Part A is a representation of frequency division multiplexing (FDM). There is a horizontal axis labelled ‘frequency’, and six equally spaced marks on the frequency axis are labelled ‘carrier frequencies’. These marks are quite far apart. Centred on each of the carrier frequencies is a wave shape that has a positive peak at the carrier frequency. On either sides of the carrier frequency, the height of the wave falls away symmetrically down to the axis, then drops below the axis to a small negative peak, then rises to a small positive peak, and the wave makes a couple of further, smaller ripples above and below the frequency axis.
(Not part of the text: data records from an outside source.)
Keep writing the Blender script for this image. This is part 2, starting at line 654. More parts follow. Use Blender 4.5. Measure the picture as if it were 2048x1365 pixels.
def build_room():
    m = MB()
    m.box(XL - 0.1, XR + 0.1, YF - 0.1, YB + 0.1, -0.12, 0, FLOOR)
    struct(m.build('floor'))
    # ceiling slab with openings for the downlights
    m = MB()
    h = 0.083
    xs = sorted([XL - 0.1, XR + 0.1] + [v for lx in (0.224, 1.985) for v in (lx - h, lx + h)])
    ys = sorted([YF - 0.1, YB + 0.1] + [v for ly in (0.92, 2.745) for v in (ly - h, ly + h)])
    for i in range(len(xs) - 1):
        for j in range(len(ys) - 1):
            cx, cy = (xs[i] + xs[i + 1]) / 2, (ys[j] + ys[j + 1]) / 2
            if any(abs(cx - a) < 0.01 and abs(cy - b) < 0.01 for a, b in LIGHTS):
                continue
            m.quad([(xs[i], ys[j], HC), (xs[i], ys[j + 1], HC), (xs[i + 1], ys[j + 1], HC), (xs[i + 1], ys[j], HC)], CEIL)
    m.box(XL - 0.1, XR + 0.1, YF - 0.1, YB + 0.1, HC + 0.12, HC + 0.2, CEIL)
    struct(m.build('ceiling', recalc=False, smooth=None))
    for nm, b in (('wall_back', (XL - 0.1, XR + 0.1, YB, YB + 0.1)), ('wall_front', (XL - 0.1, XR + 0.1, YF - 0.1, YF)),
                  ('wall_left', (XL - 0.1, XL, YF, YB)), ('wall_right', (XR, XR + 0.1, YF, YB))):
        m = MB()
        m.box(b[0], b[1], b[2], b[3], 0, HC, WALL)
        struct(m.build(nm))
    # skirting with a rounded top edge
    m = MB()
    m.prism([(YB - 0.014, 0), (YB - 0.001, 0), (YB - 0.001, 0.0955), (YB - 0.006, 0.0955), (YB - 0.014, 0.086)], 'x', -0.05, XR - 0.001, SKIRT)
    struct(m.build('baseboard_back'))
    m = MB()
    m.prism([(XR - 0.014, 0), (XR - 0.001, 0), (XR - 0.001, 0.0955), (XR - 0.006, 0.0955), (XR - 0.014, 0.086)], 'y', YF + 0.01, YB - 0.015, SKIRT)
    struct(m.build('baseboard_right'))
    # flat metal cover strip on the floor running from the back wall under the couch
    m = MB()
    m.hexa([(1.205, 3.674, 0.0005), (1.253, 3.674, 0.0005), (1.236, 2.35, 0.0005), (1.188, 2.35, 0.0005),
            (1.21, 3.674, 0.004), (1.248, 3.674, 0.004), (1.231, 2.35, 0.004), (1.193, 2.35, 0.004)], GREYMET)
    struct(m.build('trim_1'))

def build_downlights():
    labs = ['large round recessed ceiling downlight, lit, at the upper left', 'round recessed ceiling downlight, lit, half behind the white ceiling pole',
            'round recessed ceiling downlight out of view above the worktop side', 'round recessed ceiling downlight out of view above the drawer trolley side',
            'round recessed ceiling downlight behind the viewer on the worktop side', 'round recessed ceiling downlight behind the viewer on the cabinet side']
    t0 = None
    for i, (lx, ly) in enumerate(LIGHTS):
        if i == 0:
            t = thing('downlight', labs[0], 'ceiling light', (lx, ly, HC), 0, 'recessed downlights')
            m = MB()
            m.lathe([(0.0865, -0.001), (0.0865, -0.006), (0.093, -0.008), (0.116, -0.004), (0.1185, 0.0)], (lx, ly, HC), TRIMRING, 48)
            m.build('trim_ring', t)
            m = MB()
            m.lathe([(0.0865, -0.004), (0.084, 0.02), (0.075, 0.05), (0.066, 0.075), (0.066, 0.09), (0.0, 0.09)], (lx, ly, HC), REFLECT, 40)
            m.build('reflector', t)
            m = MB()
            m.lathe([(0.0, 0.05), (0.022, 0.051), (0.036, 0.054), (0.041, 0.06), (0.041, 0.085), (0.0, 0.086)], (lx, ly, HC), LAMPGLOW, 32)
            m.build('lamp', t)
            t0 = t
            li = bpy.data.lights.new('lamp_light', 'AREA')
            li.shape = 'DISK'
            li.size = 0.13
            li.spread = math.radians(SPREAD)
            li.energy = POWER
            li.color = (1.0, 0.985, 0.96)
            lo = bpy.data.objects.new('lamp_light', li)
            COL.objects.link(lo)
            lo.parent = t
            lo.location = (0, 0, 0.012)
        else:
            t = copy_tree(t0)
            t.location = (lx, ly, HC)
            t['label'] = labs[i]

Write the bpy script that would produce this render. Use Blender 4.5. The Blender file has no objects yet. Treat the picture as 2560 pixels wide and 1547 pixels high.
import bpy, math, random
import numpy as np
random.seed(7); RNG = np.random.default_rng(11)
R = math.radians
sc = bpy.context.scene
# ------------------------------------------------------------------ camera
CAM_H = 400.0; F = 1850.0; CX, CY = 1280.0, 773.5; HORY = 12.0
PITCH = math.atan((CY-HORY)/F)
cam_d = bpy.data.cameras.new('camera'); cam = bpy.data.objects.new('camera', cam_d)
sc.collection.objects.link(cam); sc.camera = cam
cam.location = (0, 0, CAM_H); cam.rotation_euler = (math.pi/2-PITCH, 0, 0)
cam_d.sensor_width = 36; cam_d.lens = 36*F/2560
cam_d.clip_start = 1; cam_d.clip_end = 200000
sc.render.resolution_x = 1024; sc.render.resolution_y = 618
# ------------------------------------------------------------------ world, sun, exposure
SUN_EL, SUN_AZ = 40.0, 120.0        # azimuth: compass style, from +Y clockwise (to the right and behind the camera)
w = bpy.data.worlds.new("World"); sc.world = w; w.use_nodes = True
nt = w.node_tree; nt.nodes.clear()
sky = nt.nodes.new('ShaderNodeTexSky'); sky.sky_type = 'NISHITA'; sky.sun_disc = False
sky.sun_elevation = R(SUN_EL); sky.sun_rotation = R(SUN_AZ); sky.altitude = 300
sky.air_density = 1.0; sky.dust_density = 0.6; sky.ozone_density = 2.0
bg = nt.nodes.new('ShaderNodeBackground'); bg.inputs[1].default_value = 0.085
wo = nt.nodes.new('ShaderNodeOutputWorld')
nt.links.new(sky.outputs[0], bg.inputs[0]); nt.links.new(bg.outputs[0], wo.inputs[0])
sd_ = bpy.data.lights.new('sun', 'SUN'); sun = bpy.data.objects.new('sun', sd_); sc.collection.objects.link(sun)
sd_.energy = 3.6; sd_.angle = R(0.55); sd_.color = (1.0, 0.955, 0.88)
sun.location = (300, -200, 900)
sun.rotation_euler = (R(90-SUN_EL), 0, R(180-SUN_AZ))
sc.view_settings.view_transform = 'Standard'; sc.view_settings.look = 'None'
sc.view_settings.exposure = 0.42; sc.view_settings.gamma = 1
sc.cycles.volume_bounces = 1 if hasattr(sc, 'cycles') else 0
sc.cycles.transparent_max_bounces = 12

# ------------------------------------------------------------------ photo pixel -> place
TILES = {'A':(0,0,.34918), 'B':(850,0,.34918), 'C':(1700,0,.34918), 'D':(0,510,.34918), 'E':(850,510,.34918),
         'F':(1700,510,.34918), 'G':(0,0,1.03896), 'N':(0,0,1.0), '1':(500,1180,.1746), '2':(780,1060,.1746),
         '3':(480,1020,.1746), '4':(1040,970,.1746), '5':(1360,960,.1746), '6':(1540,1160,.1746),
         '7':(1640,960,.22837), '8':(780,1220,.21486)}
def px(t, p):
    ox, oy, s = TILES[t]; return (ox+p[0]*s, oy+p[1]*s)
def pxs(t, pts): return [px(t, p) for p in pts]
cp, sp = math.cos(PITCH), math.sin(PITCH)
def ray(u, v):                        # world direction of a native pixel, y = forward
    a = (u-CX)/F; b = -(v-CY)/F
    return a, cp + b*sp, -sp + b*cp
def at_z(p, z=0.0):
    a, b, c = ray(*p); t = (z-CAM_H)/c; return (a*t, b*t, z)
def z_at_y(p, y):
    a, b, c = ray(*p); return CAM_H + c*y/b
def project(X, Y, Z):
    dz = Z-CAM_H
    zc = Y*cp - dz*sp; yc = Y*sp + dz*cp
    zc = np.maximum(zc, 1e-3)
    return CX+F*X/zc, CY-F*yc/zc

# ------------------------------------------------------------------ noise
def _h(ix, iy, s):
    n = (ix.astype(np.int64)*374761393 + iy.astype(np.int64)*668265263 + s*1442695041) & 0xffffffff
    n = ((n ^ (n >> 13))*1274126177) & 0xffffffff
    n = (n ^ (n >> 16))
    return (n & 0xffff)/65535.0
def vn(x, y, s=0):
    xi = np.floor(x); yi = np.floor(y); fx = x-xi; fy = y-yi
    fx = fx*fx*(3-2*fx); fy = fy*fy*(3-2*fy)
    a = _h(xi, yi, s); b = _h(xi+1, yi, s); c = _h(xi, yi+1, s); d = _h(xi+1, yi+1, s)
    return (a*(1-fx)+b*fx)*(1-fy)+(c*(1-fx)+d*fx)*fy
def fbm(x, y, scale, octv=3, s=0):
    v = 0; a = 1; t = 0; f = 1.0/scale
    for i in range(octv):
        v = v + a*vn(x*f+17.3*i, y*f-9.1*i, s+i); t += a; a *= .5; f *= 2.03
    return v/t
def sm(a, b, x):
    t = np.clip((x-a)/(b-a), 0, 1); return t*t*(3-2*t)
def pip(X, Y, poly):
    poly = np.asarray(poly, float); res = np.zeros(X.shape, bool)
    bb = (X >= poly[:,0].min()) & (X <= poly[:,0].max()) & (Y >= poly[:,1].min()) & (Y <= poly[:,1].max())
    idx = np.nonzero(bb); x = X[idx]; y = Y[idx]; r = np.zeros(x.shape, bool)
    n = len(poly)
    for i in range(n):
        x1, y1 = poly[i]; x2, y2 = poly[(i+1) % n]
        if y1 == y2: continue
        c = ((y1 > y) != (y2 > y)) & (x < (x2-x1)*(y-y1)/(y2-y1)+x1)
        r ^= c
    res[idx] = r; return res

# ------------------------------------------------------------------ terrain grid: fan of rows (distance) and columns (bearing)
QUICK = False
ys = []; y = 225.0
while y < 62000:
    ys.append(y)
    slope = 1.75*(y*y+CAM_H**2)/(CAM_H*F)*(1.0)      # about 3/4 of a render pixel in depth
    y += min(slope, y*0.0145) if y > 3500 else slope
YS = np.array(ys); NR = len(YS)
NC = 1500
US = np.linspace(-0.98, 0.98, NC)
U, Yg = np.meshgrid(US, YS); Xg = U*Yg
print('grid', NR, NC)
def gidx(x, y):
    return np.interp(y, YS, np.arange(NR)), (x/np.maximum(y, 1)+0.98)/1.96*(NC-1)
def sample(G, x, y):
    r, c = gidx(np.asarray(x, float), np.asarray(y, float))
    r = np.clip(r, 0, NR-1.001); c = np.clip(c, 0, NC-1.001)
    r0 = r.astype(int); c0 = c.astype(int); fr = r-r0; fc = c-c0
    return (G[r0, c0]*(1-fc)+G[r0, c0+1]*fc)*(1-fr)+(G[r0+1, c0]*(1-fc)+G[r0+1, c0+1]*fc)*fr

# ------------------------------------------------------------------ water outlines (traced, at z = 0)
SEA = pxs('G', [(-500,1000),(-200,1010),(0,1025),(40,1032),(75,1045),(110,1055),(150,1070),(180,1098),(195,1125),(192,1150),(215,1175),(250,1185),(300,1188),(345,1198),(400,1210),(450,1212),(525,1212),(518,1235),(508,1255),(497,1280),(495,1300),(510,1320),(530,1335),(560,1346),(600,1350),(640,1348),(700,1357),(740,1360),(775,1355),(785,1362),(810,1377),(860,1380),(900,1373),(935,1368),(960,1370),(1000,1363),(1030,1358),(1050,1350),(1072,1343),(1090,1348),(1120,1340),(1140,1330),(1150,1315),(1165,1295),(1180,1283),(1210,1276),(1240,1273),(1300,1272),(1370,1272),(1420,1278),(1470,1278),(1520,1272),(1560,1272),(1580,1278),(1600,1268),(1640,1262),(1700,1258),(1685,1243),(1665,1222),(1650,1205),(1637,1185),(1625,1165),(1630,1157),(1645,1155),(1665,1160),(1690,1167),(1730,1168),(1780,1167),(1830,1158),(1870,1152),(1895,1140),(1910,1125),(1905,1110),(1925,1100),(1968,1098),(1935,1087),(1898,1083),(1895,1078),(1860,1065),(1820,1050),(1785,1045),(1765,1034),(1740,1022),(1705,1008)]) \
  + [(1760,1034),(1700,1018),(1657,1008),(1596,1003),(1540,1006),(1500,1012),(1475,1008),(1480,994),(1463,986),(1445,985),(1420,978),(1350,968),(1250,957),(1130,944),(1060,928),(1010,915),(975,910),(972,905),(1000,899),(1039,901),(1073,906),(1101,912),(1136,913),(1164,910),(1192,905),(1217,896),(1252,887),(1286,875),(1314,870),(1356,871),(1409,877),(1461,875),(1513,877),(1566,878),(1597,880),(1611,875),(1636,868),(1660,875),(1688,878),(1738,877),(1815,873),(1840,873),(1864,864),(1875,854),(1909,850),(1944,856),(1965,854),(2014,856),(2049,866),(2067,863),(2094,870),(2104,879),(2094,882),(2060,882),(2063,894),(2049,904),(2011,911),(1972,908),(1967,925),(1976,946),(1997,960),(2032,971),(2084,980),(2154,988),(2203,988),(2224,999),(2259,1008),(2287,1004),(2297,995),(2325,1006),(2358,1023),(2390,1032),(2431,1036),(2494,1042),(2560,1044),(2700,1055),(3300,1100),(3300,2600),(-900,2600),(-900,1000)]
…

The ripples merge into those of the wave shapes centred on adjacent carrier frequencies.

Part B is a representation of orthogonal frequency division multiplexing (OFDM). Again there is a horizontal frequency axis marked with six equally spaced markers as in part A. The six marks are very close, unlike those in part A, and are labelled ‘subcarrier frequencies’. Centred on each frequency is a wave shape identical to those in part A; that is, a high positive peak centred on the marked frequency, falling away sharply on either side in ripples of decreasing amplitude. Because the frequency markers are so close, there is much more overlapping of the wave shapes than in part A, so that as the wave shape falls away on either side of the peak, at a value of about three-quarters of its peak value it intersects the wave shape centred on the adjacent subcarrier frequency. Each subcarrier peak coincides with zeros on all the other waveforms it overlaps with. An arrow from the end of the last subcarrier to the end of the frequency axis is labelled ‘bandwidth reduction’. It shows that the frequency range of part B of the diagram is a lot narrower than that of part A.